Maybe they could turn this into a reality show? It could air right after Disney's newest show...America's Coolest Midget.

Forever Yours,

DanielDickey.com

Camille

Jaime,that happened to me a while back,except the procession actually drove down the street we live off of! One of those "dayum...wish I had my camera" moments. Whether or not you like the guy, it's still cool to see the pomp and circumstance driving by one's own hood. Unless you live in D.C.,then it's no big whoop.

niall

"America Alone" is just "Mein Kampf" americanized.

Reen

"And ye shall know them by their hair..."

Hypocrites, that is. (And unless you've seen the "700 Club" you may not know what I mean...)

All the finger pointing at the Dems for their "inexperienced" candidate, only to choose a GOP VP that is far more so. Sugar coating the teen pregnancy epidemic with the pollyanna suggestion of abstinence only (as opposed to education and prevention) only to have said VP candidate saddled with a child with child.

One plate of crow, coming up.

Lennon had two words for this: instant karma.

I get so riled up, I can't even...but at the same time, this is worth getting involved over.

Yesterday I spent an evening with a huge group of musicians. Later, around a bonfire and a joint (j/k..?), we discussed politics, and current events. And even though that's a no-no with most people (too controversial!) we handle it well and with lots of laughter. Of course there wasn't a McCain supporter amongst the bunch, so maybe that had a lot to do with it. The point being: even politics can be interesting, folks. VERY interesting. This is our country here...how can you not be even just a little curious about the dudes who run it or want to, and why? Trust me, once you start digging around, you'll find it juicier than your favorite soap, more intriguing than your favorite drama, and more unbelievable than your favorite "stupid criminal" show.

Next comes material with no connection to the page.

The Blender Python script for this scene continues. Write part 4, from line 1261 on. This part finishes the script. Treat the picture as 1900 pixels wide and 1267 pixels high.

Michael - thank you for using your podium so well. My mind thanks you. My heart thanks you. Even my clitoris is in there somewhere (hiding of course) but thanking you, all the same.

Reen

Hey, a little birdie told me you are on Chelsea tonight!

http://www.eonline.com/on/shows/chelsea/episodes/index.jsp

dzon

Michael, your readers suck when they try to be serious.

dzon

Or funny.

Jaime

Camille - wow, right off your street?! That's a pretty important street you live on lady. Well, you're right, it IS cool. With all the flashing lights and wall of shiny cars, it was like watching a fireworks display on wheels. Yeah, crazy world be damned, he is still the President, and that was still pretty neat, ha ha.

dzon: ppthhhhhhh ;p

Susanna

This pregnancy is fantastic news for the Democrats...and for anyone who thought Bristol's vagina was off-limits.

Liv

Bristol's pregnancy is not great news for Democrats ... it's just more proof that abstinence-only sex "ed" doesn't work. What Bristol does can't give her mother any more or less applicable political experience. You'll remember, too, that Obama himself called out to the media to leave the families and children out of the race. I hope most of us Democrats agree with him. I think we also hope Bristol names her child Manatee. Or Coffee Mug, if it's a boy.

SxyDude69

"Because teenagers are the sexiest humans of all"
Brilliant.

martymankins

Great post and exactly how I feel. If Palin wishes to continue her public office career, she needs to get the next daughter in line a 3 lock box to keep from this happening again.

The hypocrisy of the abstinence-only movement must be scrambling to come up with a different sales pitch.

John Kerry

Don't blame me.

Phil

I'm really enjoying the Palin-themed blog posts. Please keep it going!!!

http://img443.imageshack.us/img443/8969/1220293607509ba8.jpg

Reen

Haha "John Kerry" and Phil!

So enjoying your blog Michael. And yes, despite "dzon" there, even the comments and links.

Pat

Mikey, I'll always read and enjoy your stuff. But I just dont like mixing politics with humor. It sounds preachy. Even when I agree with the politics. I like hearing about unicorns and day-glo yellow dicks. can we maybe hear about john mccain's day-glo yellow dick? or changing the democratic mascot to a unicorn? This would be the perfect blend. But i'll always enjoy your humor no matter what. BFF!